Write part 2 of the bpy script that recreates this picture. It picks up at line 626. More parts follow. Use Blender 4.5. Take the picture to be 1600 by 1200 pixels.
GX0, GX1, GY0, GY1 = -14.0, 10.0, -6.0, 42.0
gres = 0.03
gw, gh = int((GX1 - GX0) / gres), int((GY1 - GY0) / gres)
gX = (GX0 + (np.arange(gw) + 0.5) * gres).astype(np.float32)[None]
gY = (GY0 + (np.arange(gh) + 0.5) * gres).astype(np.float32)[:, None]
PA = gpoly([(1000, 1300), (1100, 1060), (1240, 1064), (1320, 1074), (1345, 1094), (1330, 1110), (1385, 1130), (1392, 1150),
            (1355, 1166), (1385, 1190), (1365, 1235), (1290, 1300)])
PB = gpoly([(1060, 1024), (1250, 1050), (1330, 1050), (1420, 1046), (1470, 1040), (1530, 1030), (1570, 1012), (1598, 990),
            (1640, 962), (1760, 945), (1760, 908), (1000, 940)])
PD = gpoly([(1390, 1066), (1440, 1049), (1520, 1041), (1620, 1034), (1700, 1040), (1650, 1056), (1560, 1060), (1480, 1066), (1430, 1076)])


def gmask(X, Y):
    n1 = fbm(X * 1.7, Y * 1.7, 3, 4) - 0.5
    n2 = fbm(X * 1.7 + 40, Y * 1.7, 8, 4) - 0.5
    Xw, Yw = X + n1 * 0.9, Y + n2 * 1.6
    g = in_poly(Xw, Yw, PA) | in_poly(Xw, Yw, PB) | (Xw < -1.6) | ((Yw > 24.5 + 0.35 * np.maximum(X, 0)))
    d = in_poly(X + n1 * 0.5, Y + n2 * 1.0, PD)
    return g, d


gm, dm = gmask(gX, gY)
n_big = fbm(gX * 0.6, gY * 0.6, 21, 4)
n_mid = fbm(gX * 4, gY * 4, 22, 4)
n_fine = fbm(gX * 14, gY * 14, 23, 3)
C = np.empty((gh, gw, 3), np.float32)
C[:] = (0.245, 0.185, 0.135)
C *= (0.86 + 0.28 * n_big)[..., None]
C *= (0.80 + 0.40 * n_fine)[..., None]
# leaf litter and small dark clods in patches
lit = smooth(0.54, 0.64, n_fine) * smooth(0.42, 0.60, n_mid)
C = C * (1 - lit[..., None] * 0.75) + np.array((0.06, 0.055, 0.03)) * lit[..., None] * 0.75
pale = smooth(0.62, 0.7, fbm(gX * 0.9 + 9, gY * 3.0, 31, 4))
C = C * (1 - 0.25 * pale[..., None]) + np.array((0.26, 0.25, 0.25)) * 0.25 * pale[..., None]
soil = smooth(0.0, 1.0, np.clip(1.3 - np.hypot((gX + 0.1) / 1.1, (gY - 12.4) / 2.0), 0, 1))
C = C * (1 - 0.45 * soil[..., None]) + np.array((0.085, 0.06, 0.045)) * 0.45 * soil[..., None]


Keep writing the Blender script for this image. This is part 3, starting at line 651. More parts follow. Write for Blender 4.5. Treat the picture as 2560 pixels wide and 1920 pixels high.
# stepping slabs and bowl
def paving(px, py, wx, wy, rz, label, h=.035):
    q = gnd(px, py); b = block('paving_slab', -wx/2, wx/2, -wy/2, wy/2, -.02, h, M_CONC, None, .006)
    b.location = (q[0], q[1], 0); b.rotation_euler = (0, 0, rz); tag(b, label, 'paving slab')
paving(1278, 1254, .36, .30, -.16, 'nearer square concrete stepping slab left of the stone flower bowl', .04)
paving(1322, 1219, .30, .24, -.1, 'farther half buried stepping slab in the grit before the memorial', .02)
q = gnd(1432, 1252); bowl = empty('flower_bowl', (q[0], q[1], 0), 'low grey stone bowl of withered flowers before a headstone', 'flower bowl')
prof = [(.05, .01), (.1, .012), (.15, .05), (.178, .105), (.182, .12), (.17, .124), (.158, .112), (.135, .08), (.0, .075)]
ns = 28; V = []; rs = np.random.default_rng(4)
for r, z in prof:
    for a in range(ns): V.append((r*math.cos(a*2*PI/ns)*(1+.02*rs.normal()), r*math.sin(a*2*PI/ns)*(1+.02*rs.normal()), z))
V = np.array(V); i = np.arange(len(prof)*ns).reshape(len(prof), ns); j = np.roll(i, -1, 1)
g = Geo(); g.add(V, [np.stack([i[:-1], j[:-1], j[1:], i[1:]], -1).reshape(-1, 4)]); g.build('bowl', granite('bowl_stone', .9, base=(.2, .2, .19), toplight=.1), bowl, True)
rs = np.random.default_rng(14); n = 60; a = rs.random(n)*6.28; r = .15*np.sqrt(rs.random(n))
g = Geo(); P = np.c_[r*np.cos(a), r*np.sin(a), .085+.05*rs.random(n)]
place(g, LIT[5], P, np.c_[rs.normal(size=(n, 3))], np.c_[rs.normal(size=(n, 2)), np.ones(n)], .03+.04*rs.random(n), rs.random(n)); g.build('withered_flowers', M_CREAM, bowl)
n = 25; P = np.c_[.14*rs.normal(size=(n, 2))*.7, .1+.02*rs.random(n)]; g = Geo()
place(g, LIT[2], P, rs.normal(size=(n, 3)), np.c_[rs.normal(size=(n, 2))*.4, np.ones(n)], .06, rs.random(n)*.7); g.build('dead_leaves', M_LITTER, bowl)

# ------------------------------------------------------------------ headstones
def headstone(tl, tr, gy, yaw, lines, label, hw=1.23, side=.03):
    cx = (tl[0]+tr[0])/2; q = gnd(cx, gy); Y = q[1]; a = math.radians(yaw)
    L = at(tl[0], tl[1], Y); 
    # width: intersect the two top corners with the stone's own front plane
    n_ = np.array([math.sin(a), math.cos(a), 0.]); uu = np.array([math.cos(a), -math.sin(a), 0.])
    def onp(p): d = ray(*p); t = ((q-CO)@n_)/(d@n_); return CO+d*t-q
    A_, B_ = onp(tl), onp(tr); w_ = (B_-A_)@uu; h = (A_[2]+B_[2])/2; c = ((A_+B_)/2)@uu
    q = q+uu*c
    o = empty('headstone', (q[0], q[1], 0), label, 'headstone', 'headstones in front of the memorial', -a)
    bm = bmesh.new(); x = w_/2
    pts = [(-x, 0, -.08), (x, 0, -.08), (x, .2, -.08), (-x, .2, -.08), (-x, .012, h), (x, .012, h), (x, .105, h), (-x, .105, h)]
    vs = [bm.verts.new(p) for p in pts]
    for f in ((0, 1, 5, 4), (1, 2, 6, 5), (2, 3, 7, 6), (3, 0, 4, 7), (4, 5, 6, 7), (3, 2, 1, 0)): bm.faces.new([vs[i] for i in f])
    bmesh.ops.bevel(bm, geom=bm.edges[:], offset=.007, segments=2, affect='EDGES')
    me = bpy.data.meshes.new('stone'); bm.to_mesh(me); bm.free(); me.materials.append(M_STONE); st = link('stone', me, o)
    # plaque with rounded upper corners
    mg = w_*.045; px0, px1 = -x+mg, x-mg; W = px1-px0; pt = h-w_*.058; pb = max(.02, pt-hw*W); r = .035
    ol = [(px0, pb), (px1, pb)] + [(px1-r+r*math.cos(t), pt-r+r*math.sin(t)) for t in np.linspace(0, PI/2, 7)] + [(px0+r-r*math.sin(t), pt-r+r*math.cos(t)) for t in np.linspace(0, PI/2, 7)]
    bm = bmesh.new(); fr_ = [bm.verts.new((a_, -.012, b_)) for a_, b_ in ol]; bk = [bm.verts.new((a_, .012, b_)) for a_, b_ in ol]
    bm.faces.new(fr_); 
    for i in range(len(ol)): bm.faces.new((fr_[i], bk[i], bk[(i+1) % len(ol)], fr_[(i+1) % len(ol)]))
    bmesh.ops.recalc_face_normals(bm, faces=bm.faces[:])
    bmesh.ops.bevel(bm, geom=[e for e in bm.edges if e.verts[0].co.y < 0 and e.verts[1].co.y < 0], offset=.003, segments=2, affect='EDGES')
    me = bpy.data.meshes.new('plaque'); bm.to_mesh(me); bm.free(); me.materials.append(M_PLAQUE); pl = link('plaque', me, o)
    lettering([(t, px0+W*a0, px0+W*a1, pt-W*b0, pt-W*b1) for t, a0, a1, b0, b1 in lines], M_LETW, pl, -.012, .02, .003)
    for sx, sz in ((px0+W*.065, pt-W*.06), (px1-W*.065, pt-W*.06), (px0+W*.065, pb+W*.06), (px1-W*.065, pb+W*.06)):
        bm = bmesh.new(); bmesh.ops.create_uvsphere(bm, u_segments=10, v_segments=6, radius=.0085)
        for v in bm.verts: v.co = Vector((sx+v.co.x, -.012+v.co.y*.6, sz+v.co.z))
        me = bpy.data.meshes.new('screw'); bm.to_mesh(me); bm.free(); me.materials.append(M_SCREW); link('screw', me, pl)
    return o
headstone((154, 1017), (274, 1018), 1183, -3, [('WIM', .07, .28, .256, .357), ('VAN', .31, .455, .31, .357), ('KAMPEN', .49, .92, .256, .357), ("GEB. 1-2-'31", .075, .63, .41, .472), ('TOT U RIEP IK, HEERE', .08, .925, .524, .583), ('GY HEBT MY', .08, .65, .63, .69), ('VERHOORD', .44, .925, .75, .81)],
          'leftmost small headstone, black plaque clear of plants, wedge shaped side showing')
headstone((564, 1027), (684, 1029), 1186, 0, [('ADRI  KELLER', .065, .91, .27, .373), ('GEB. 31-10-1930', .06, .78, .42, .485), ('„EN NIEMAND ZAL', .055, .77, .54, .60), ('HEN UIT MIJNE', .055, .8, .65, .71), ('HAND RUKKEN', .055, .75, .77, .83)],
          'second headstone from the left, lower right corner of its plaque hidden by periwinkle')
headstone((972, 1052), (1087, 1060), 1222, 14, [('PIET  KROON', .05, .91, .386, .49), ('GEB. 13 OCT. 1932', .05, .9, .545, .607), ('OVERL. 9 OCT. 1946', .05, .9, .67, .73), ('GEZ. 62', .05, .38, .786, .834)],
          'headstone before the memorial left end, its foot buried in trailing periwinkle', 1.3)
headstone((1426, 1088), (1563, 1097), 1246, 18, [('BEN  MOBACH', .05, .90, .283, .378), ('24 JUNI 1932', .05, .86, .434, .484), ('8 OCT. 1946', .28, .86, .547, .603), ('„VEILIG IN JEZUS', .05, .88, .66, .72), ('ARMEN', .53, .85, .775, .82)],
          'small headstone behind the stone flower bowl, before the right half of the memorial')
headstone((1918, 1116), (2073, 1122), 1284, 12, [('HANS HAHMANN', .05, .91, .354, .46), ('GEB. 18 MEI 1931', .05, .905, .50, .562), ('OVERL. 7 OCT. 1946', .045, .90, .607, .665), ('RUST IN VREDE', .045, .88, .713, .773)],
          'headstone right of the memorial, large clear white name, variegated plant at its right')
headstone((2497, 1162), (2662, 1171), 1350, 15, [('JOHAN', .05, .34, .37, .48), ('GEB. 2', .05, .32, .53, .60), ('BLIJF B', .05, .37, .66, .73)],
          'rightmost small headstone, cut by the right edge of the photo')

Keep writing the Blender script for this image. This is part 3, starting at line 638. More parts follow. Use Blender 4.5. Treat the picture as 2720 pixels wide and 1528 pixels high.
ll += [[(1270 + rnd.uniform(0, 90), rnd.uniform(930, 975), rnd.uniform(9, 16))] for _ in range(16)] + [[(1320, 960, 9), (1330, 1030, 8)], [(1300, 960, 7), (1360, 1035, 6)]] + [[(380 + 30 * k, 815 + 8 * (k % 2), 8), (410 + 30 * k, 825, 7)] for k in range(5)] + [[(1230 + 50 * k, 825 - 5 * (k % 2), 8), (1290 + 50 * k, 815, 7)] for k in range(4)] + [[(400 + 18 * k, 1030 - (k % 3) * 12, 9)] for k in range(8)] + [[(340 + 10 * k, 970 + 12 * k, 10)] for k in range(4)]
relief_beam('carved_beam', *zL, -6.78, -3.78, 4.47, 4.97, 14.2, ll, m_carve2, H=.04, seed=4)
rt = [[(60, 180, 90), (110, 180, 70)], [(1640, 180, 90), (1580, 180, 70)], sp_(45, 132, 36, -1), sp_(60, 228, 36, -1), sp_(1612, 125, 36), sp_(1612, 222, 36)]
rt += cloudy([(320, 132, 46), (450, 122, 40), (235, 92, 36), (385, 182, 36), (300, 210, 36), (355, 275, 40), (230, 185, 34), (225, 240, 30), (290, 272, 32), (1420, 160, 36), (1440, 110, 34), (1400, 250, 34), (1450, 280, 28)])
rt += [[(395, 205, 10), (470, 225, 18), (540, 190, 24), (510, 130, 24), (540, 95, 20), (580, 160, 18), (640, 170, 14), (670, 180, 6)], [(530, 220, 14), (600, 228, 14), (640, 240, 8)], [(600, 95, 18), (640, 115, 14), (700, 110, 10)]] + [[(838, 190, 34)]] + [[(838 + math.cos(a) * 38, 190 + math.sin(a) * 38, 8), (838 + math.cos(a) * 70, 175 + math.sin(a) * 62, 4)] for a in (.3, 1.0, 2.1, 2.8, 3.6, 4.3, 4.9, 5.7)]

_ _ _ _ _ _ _

• **WRITTEN REQUEST**
State how many lines of the listing include "script", and nothing more.

• **WRITTEN RESPONSE**
3